When you look down on the earth from an airplane, you will see that the vast majority of this planet is not inhibited by the human race (even in countries that we think to be crammed, such as India). In fact the human race inhibits only a tiny, tiny fraction of the earth (above sea-level, of course)...
I would make the point that technological advancement isn't even necessary to solve the food problem. The German doctor Johann Schnitzer (in 'Gesundheit Getreide Welternährung', 2010) and quite a few others folks make very compelling cases that much of the food problem can be solved, if people were to move away from meat-centred diet to grain-centred diet. As a nice little side-effect this would also take care of much of our health problems...
Yes the economy will crash and many people will likely be wiped out, but it will not be a nuclear waste land afterwards. Yes, we will have quite a few tough years, but live will go on. Those people that still steer things top-down today politically will be rendered irrelevant in a few years, because humanity will have learned its lessons from the collapse. Yes, the lessons will be harsh, extremely harsh even to many - but that is what happens when people stop paying attention to the important things for many decades. The learning-effect, however, will be even greater due to the severity, meaning the bounce-back will be enormous (but that might be a decade or more away)...
The essential human pattern in the past ... has been to realise progress and realise progress we have done. The rate of progress has even been accelerating, which leads me to the conclusion that humanity has barely even started yet and that there is plenty of potential to host many, many tens of billions of more people on this planet."
Adam than pointed out that I might want to read the chapter "Why Technology Can't Fix This" in Chris Martenson's "The Crash Course". After having done so, my doubts with regards to Chris' neo-malthusian stance has even increased - here is an overview of some of my main criticisms:
- Chris points out that technology does not create energy (p 177). There is no doubt about that, but with the help of technology we are able to extract energy from types of natural resources that we haven't envisioned before (and hence not regarded as being part of our natural resources and hence were not included into neo-malthusian-calculations of how many people can live on this planet). We figured out to extract energy from wood, coal, oil, gas, nuclear, solar etc. There is little doubt that going forward (however, most likely not in time to avoid the coming collapse of the fiat monetary system) we will figure out, how to better extract energy from existing and from totally new sources.
- Chris also writes on pages 180 and 183 that energy we are given is a "one-time free gift", like a "gigantic pile of food that can only be eaten once". I couldn't disagree more. The energy might not even be limited by what we understand as our sources of energy today. It is still not clear, for example, how oil comes into existence - it sure doesn't come from dead dinosaurs, as we were being told in school. But even if the amount of oil was limited, then there is still no doubt that in the future humanity will be able to tap into more and more sources of self-renewing energy.

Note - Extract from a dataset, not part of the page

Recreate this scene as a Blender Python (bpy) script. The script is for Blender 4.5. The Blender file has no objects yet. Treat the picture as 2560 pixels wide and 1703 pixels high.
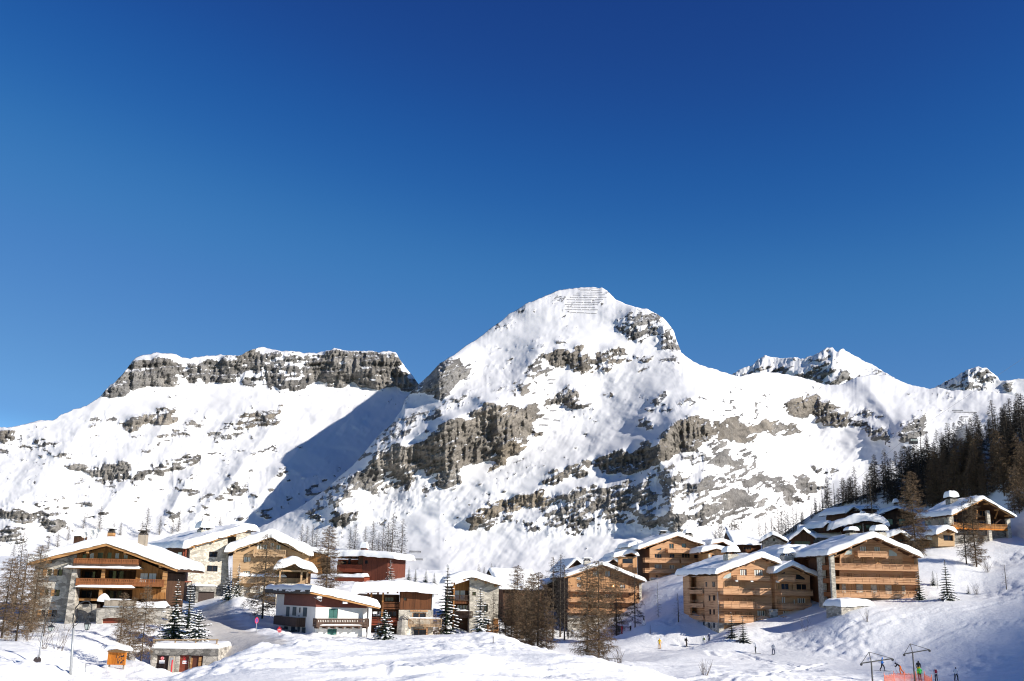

- Chris also writes on page 180 that "not once has anything that has been dropped on Earth ever floated upward instead of accelerating downward. Despite our technological prowess, not once have we ever found a way to defeat gravity here on the surface of the earth with our technology." There is not just gravitational forces on this planet, there are also many diverse levitational forces. Otherwise water would not be going up into the sky (and come back as rain again), or an apple, for example, would never find its way up a tree.
Just like Malthus was proven wrong with his theories about population limits from 200 years ago (I believe he once said or wrote that there is no way the earth can support more than 2 billion people - I can't find correct citation for this right now, however), Chris will be proven wrong when he implies that we are nearing the absolute population-limit that the earth can support.